Many on the show believe Hunter Thompson egged Billy on by
telling him how bad he thought the show was, but it may have
just been the sheer cantankerousness of Hunter's persona
talking through Billy himself. In one Monday writers'
meeting, one of the few he came to that yeaar, Billy,
cigarette holder in hand and sunglasses in place, launched
into a long, loud, and vicious tirade about what a "piece of
s***" the previous week's show had been. Anne Beatts made
the mistake of saying something, and he glared at her as if
to say, "How dare you interrupt me?" After staring her down
he finished his rant (p351).
Some feel that John and Dan's departure made him feel left
behind and considered quitting too. However, he became one
of the biggest starts along with Gilda Radner. He
reportedly had "Lorne by the balls, and he yanked," (p353)
blackmailing him into giving him what he wanted.
In 1980, the film was released. It wasn't too popular,
perhaps being too much of an insider's movie for the general
public.
Billy began shedding his Hunter Thompson persona
when his work on the movie was finished. He dropped it
completely when the movie came out that spring. Where the
Buffalo Roam was panned by the critics and a disaster at
the box office, and Universal Studios quickly pulled it from
distribution. Hunter Thompson hated the film. Billy never
talked to anyone on the show about his Hunter Thompson
period, and nobody mentioned it to him. As one friend put
it, "You don't walk up to someone who's just emerged from a
coma and tell them how hard they've been to get along with."
But they were glad to have Bill Murray back.
After that Billy became more amenable to work with, although
he continuted to have his troubles with Lorne. And whatever
complaining he'd been doing backstage, after the first few
shows of the season, on-air he usually injected life into
even the worst roles he was given. As a result he emerged
from the fifth season a hugely popular
performer.
While Murray has still remain a popular actor, his hits have been few and far between.

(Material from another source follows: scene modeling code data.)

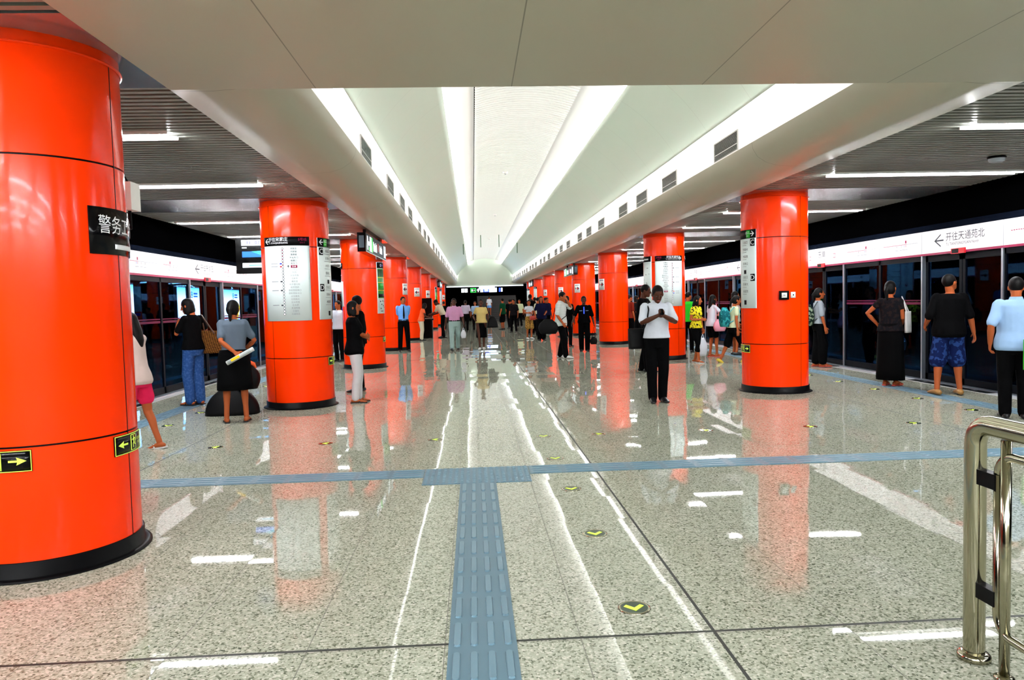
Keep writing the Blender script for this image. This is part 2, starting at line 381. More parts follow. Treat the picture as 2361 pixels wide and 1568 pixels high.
mb = MB(); mb.box((-11, 76, -1.3), (11, 76.2, 3.6), VOID); mb.box((-3.4, Y1 + 0.02, 2.95), (3.4, 76, 3.0), VOID); struct(mb, 'wall_far')
mb = MB(); mb.box((-11, Y0 - 0.2, -1.3), (11, Y0, 3.6), CEIL); struct(mb, 'wall_back')
# stairs in the dark concourse beyond the vault
mb = MB(); STAIRM = mat('dark_stair_stone', (0.012, 0.014, 0.014), 0.5)
for i in range(14): mb.box((-0.7, 58.2 + 0.3 * i, 0.15 * i), (2.6, 58.5 + 0.3 * i + (0.0 if i < 13 else 0.5), 0.15 * (i + 1)), STAIRM)
o = mb.build('staircase'); tag(o, 'dark staircase rising at the far end of the hall', 'stairs')
# ---------------------------------------------------------------- columns
def make_column():
    t = empty('column')
    mb = MB()
    prof = [(CR, 0.09)]
    for z in (0.757, 2.39, 3.0): prof += [(CR, z - 0.006), (CR - 0.012, z - 0.006), (CR - 0.012, z + 0.006), (CR, z + 0.006)]
    prof += [(CR, 3.075)]
    n = 64
    for (ra, za), (rb, zb) in zip(prof[:-1], prof[1:]):
        dark = ra < CR - 0.001 and rb < CR - 0.001
        mb.grid([[(ra * cos(2 * pi * k / n), ra * sin(2 * pi * k / n), za) for k in range(n)], [(rb * cos(2 * pi * k / n), rb * sin(2 * pi * k / n), zb) for k in range(n)]], BLACK if dark else ORANGE, True, False, True)
    for th in (-33, 87, 207):      # vertical joints of the cladding
        f = cyl(CR, th); mb.rect(-0.003, 0.09, 0.003, 3.0, -0.01, 0.0012, BLACK, f)
    mb.build('shaft', t, fix=False)
    mb = MB(); mb.lathe([(0.555, 0), (0.555, 0.006), (0.535, 0.014), (0.512, 0.018), (0.512, 0.10), (0.499, 0.104)], BLACK, 64); mb.build('skirting', t)
    mb = MB(); mb.lathe([(0.502, 2.992), (0.516, 2.996), (0.516, 3.004), (0.502, 3.008)], ORANGE, 64, cap=False); mb.build('collar_ring', t)
    return t
col0 = make_column(); first = True
COLS = {}
for s in (-1, 1):
    for k in range(0 if s < 0 else 1, 9):
        loc = (s * CX, CY0 + CS * k, 0)
        c = col0 if first else dup(col0, loc); c.location = loc; first = False; c.rotation_euler = (0, 0, radians(59) if s > 0 else 0)
        tag(c, 'round glossy orange column, %s from the camera in the %s row' % (ORD[k if s < 0 else k - 1], SIDE[s]), 'column', 'orange columns flanking the hall'); COLS[s, k] = c
# ---------------------------------------------------------------- platform lights
def make_light():
    t = empty('ceiling_light')
    mb = MB(); mb.box((-1.3, -0.12, 0.03), (1.3, 0.12, 0.05), STEEL); mb.box((-1.3, -0.13, 0.0), (1.3, -0.115, 0.05), WHITE); mb.box((-1.3, 0.115, 0.0), (1.3, 0.13, 0.05), WHITE)
    mb.build('tray', t)
    mb = MB(); mb.tube([(-1.27, -0.05, 0.012), (1.27, -0.05, 0.012)], 0.016, TUBE, 8); mb.build('tube', t); return t
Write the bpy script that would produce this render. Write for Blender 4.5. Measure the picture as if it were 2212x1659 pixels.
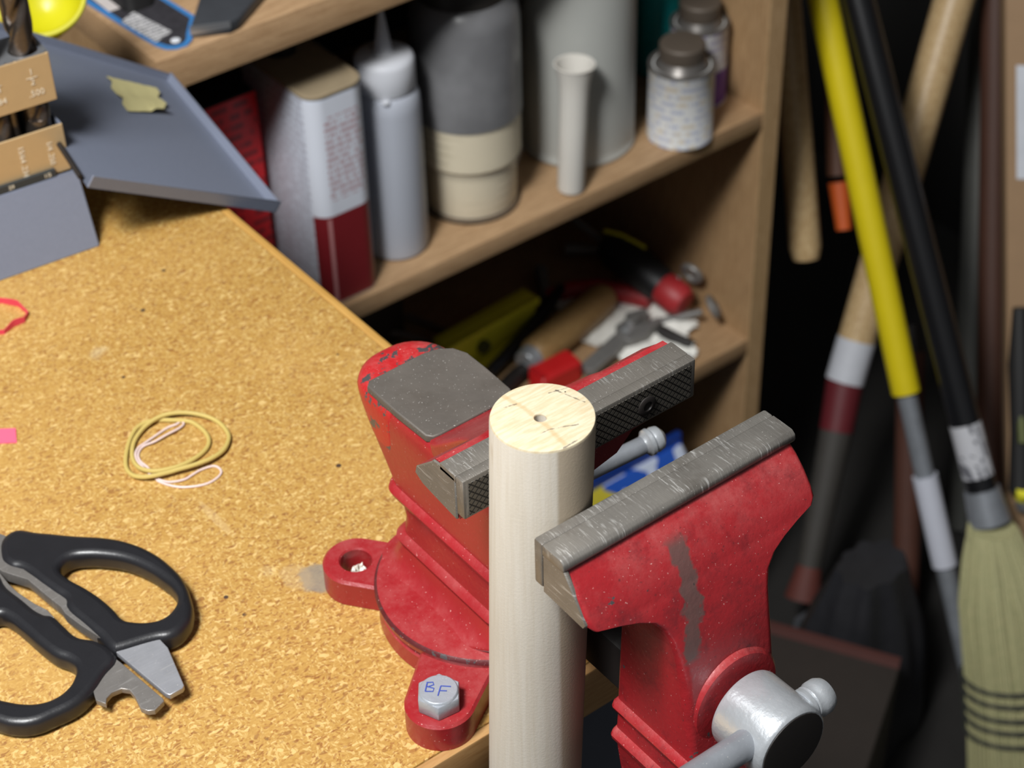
import bpy, bmesh, math, random
from mathutils import Vector, Matrix, noise
random.seed(7)
for o in list(bpy.data.objects): bpy.data.objects.remove(o)
S = bpy.context.scene; COL = S.collection
# units: all helper coordinates are millimetres, origin at the centre of the dowel's top end
Z0 = 1140.0
def W(p): return Vector((p[0]/1000, p[1]/1000, (p[2]+Z0)/1000))

# ------------------------------------------------------------------ camera
cam = bpy.data.cameras.new('camera'); camo = bpy.data.objects.new('camera', cam); COL.objects.link(camo); S.camera = camo
AZ, PITCH, ROLL = math.radians(53.4), math.radians(39.5), math.radians(-1.72)
F0 = Vector((math.cos(AZ), math.sin(AZ), 0)); R0 = Vector((math.sin(AZ), -math.cos(AZ), 0))
FW = F0*math.cos(PITCH) + Vector((0, 0, -math.sin(PITCH))); U0 = R0.cross(FW)
RT = R0*math.cos(ROLL) + U0*math.sin(ROLL); UP = -R0*math.sin(ROLL) + U0*math.cos(ROLL)
m = Matrix((RT, UP, -FW)).transposed().to_4x4(); m.translation = W((-328.8, -425.1, 458.3)); camo.matrix_world = m
cam.sensor_width = 36; cam.lens = 36*4300/2212; cam.clip_start = .05
cam.dof.use_dof = True; cam.dof.focus_distance = .77; cam.dof.aperture_fstop = 15.2

# ------------------------------------------------------------------ world, lamp, exposure
w = bpy.data.worlds.new('room'); S.world = w; w.use_nodes = True
w.node_tree.nodes['Background'].inputs[0].default_value = (.95, .97, 1, 1); w.node_tree.nodes['Background'].inputs[1].default_value = .15
def area(name, loc, target, sx, sy, power, col):
    l = bpy.data.lights.new(name, 'AREA'); l.shape = 'RECTANGLE'; l.size = sx; l.size_y = sy; l.energy = power; l.color = col
    o = bpy.data.objects.new(name, l); COL.objects.link(o); o.location = W(loc)
    o.rotation_euler = (W(target)-W(loc)).to_track_quat('-Z', 'Y').to_euler(); return o
area('ceiling_lamp', (-560, -40, 1050), (150, 300, -300), .25, .25, 25, (1, .99, .97))
area('fill_light', (-1150, -270, 1850), (200, 300, -300), .7, .7, 54, (.95, .98, 1))  # unseen soft fill, added to brighten the shelf fronts and left-hand faces
vs = S.view_settings; vs.view_transform = 'Standard'; vs.look = 'None'; vs.gamma = 1; vs.exposure = -.18; vs.use_curve_mapping = False

# ------------------------------------------------------------------ material helpers
class NT:
    def __init__(s, name):
        s.m = bpy.data.materials.new(name); s.m.use_nodes = True; s.t = s.m.node_tree; s.n = s.t.nodes; s.b = s.n['Principled BSDF']
        s.tc = s.n.new('ShaderNodeTexCoord').outputs['Object']
    def link(s, a, b): s.t.links.new(a, b)
    def val(s, sock, v):
        if hasattr(v, 'is_linked') or isinstance(v, bpy.types.NodeSocket): s.link(v, sock)
        else: sock.default_value = v
    def math(s, op, a, b=0.0, c=0.0, clamp=False):
        n = s.n.new('ShaderNodeMath'); n.operation = op; n.use_clamp = clamp
        for i, v in enumerate((a, b, c)): s.val(n.inputs[i], v)
        return n.outputs[0]
    def mapping(s, scale=(1, 1, 1), rot=(0, 0, 0), loc=(0, 0, 0), src=None):
        n = s.n.new('ShaderNodeMapping'); s.link(src or s.tc, n.inputs[0]); n.inputs['Scale'].default_value = scale; n.inputs['Rotation'].default_value = rot; n.inputs['Location'].default_value = loc
        return n.outputs[0]
    def noise(s, scale, detail=3, vec=None, rough=.55, dist=0):
        n = s.n.new('ShaderNodeTexNoise'); s.link(vec or s.tc, n.inputs['Vector']); n.inputs['Scale'].default_value = scale; n.inputs['Detail'].default_value = detail; n.inputs['Roughness'].default_value = rough; n.inputs['Distortion'].default_value = dist
        return n.outputs['Fac']
    def voro(s, scale, vec=None, rand=1):
        n = s.n.new('ShaderNodeTexVoronoi'); s.link(vec or s.tc, n.inputs['Vector']); n.inputs['Scale'].default_value = scale; n.inputs['Randomness'].default_value = rand
        return n
    def step(s, f, lo, hi):
        n = s.n.new('ShaderNodeMapRange'); s.link(f, n.inputs[0]); n.inputs[1].default_value = lo; n.inputs[2].default_value = hi; n.interpolation_type = 'SMOOTHSTEP'
        return n.outputs[0]
    def mix(s, f, a, b):
        n = s.n.new('ShaderNodeMix'); n.data_type = 'RGBA'
        s.val(n.inputs['Factor'], f); s.col(n.inputs[6], a); s.col(n.inputs[7], b)
        return n.outputs[2]
    def mixf(s, f, a, b):
        n = s.n.new('ShaderNodeMix'); s.val(n.inputs[0], f); s.val(n.inputs[2], a); s.val(n.inputs[3], b); return n.outputs[0]
    def col(s, sock, v):
        if isinstance(v, tuple): sock.default_value = (v[0], v[1], v[2], 1)
        else: s.link(v, sock)
    def bump(s, h, strength=.3, dist=.0005):
        n = s.n.new('ShaderNodeBump'); s.link(h, n.inputs['Height']); n.inputs['Strength'].default_value = strength; n.inputs['Distance'].default_value = dist
        s.link(n.outputs[0], s.b.inputs['Normal'])
    def out(s, col, rough=.5, metal=0.0, **k):
        s.col(s.b.inputs['Base Color'], col); s.val(s.b.inputs['Roughness'], rough); s.val(s.b.inputs['Metallic'], metal)
        for a, v in k.items(): s.b.inputs[a].default_value = v
        return s.m
    def sep(s, src=None):
        n = s.n.new('ShaderNodeSeparateXYZ'); s.link(src or s.tc, n.inputs[0]); return n.outputs
def srgb(r, g, b):
    f = lambda c: (c/255/12.92 if c/255 <= .04045 else ((c/255+.055)/1.055)**2.4)
    return (f(r), f(g), f(b))
def plain(name, col, rough=.5, metal=0.0, var=.12, vs_=60, bump=0, bs=300, **k):
    t = NT(name); f = t.noise(vs_, 3)
    c = t.mix(f, tuple(x*(1-var) for x in col), tuple(min(1, x*(1+var)) for x in col))
    if bump: t.bump(t.noise(bs, 2), bump, .0006)
    return t.out(c, rough, metal, **k)

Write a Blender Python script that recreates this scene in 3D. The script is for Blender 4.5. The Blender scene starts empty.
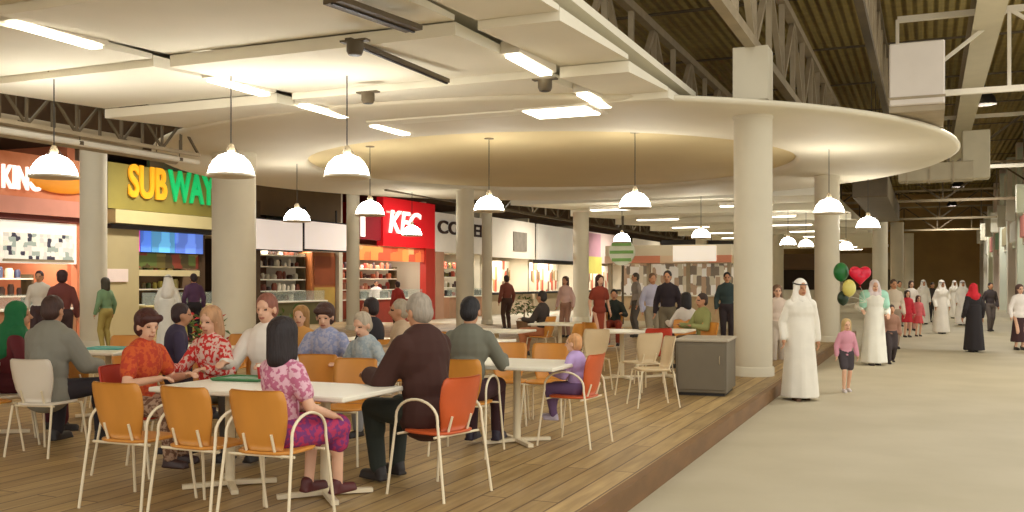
import bpy, math, random
from mathutils import Vector, Matrix, Euler
random.seed(7)
SC = bpy.context.scene
C = SC.collection
PI = math.pi
R = math.radians

# ------------------------------------------------------------------ camera, world, exposure
HEAD = 23.2                      # camera heading, degrees left of the concourse axis (+Y)
EYE = 1.65
F = 970.0                        # focal length in pixels of the 1024 px wide frame
cd = bpy.data.cameras.new('camera'); cam = bpy.data.objects.new('camera', cd); C.objects.link(cam)
cam.location = (0, 0, EYE); cam.rotation_euler = (R(90), 0, R(HEAD))
cd.sensor_width = 36; cd.lens = F / 1024 * 36; cd.shift_y = 26 / 1024; cd.clip_end = 300
SC.camera = cam
SC.view_settings.view_transform = 'Standard'; SC.view_settings.look = 'None'
SC.view_settings.exposure = 0.42; SC.view_settings.gamma = 1; SC.view_settings.use_curve_mapping = False
W = bpy.data.worlds.new('world'); SC.world = W; W.use_nodes = True
bg = W.node_tree.nodes['Background']; bg.inputs[0].default_value = (1.0, 0.96, 0.87, 1); bg.inputs[1].default_value = 1.15
E_PEND, E_STRIP, E_FILL, E_SIGN = 21.0, 5.0, 1150.0, 1.0

def fwd(): return Vector((-math.sin(R(HEAD)), math.cos(R(HEAD)), 0))
def rgt(): return Vector((math.cos(R(HEAD)), math.sin(R(HEAD)), 0))
def ray(px, py=282): return fwd() + rgt() * ((px - 512) / F) + Vector((0, 0, (282 - py) / F))
def at(px, d, z=0.0):
    p = ray(px) * d; return Vector((p.x, p.y, z))
def onX(px, X, py=282):
    r = ray(px, py); t = X / r.x; return Vector((X, r.y * t, EYE + r.z * t))
def onY(px, Y, py=282):
    r = ray(px, py); t = Y / r.y; return Vector((r.x * t, Y, EYE + r.z * t))
def onZ(px, py, z):
    r = ray(px, py); t = (z - EYE) / r.z; return Vector((r.x * t, r.y * t, z))

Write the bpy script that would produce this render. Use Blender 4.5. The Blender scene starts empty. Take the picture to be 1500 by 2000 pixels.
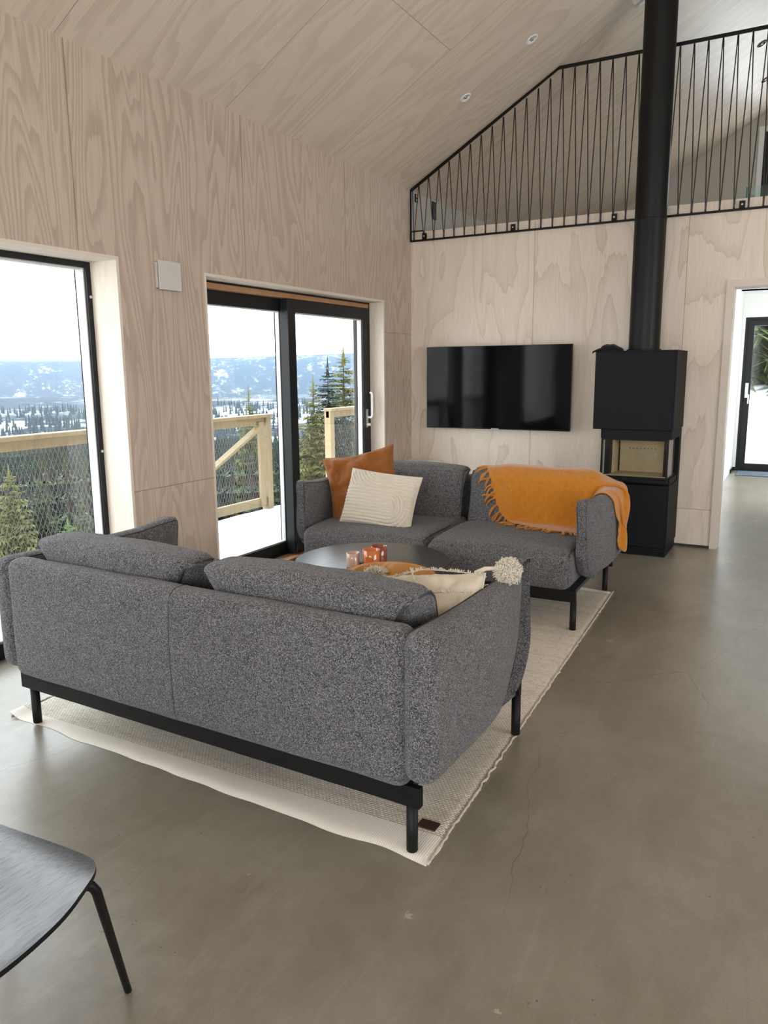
import bpy, bmesh, math, random
from mathutils import Vector, Matrix, noise
R = math.radians
random.seed(7)
scene = bpy.context.scene
COL = scene.collection

# ------------------------------------------------------------------ camera
cd = bpy.data.cameras.new('camera'); cam = bpy.data.objects.new('camera', cd); COL.objects.link(cam)
PIT, YAW, ROL, FPX = -0.1819615, -0.5028027, -0.0089681, 1505.643
fw = Vector((math.sin(YAW)*math.cos(PIT), math.cos(YAW)*math.cos(PIT), math.sin(PIT)))
rt = Vector((math.cos(YAW), -math.sin(YAW), 0)); up = rt.cross(fw)
rt2 = math.cos(ROL)*rt + math.sin(ROL)*up; up2 = -math.sin(ROL)*rt + math.cos(ROL)*up
m = Matrix((rt2, up2, -fw)).transposed().to_4x4(); m.translation = Vector((3.3196, -6.5934, 1.44))
cam.matrix_world = m
cd.sensor_fit = 'AUTO'; cd.sensor_width = 36; cd.lens = 36*FPX/2000; cd.clip_start = .05; cd.clip_end = 20000
scene.camera = cam

# ------------------------------------------------------------------ light
scene.view_settings.view_transform = 'Standard'; scene.view_settings.look = 'None'
scene.view_settings.gamma = 1; scene.view_settings.use_curve_mapping = False
scene.view_settings.exposure = 0.0
W = bpy.data.worlds.new('overcast_sky'); scene.world = W; W.use_nodes = True
wn = W.node_tree; wn.nodes.clear()
wo = wn.nodes.new('ShaderNodeOutputWorld'); wb = wn.nodes.new('ShaderNodeBackground')
tc = wn.nodes.new('ShaderNodeTexCoord'); sx = wn.nodes.new('ShaderNodeSeparateXYZ'); cr = wn.nodes.new('ShaderNodeValToRGB')
wn.links.new(tc.outputs['Generated'], sx.inputs[0]); wn.links.new(sx.outputs['Z'], cr.inputs[0])
cr.color_ramp.elements[0].position = 0; cr.color_ramp.elements[0].color = (.93,.965,1,1)
cr.color_ramp.elements[1].position = .6; cr.color_ramp.elements[1].color = (.86,.93,1,1)
wn.links.new(cr.outputs[0], wb.inputs[0]); wb.inputs[1].default_value = 5.6
wn.links.new(wb.outputs[0], wo.inputs[0])

def area(name, loc, size, direction, power=0, color=(1,1,1), portal=False):
    l = bpy.data.lights.new(name, 'AREA'); l.shape = 'RECTANGLE'; l.size, l.size_y = size
    l.energy = power; l.color = color
    if portal: l.cycles.is_portal = True
    o = bpy.data.objects.new(name, l); COL.objects.link(o); o.location = loc
    o.rotation_euler = Vector(direction).to_track_quat('-Z', 'Y').to_euler()
    return o
# portals in the glazed openings (they only guide the sky light)
area('daylight_portal', (-.26,-4.65,1.03), (2.0,2.3), (1,0,0), portal=True)
area('daylight_portal', (-.26,-1.67,1.03), (2.0,2.3), (1,0,0), portal=True)
area('daylight_portal', (-.26,-8.15,1.03), (2.0,2.5), (1,0,0), portal=True)
area('daylight_portal', (3.0,5.36,1.05), (1.1,2.1), (0,-1,0), portal=True)
area('daylight_portal', (3.2,4.70,3.65), (1.4,1.4), (0,-1,0), portal=True)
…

After the success of Ghostbuster and Scrooged, he hardly had a box office
winner until Groundhog Day.
As an afterthought, I was recently ill and watched cartoons and the Comedy Network to ease my aching head.
I was watching old
reruns of Saturday Night Live, when Bill Murray
was doing his impersonation of Doc. He has the glasses,
the cigarette holder, the tumbler of whiskey. He was
in the background - it was when Buckwheat was murdered
and Eddie Murphy in character was being interviewed
and said he had this tape of what a low-life Buckwheat
really was. Bill was in the background. I couldn't
believe it and I just killed myself laughing. Overall, the skit wasn't very funny and I switched back to Teletoon.
This was rerun from about 1981 or so.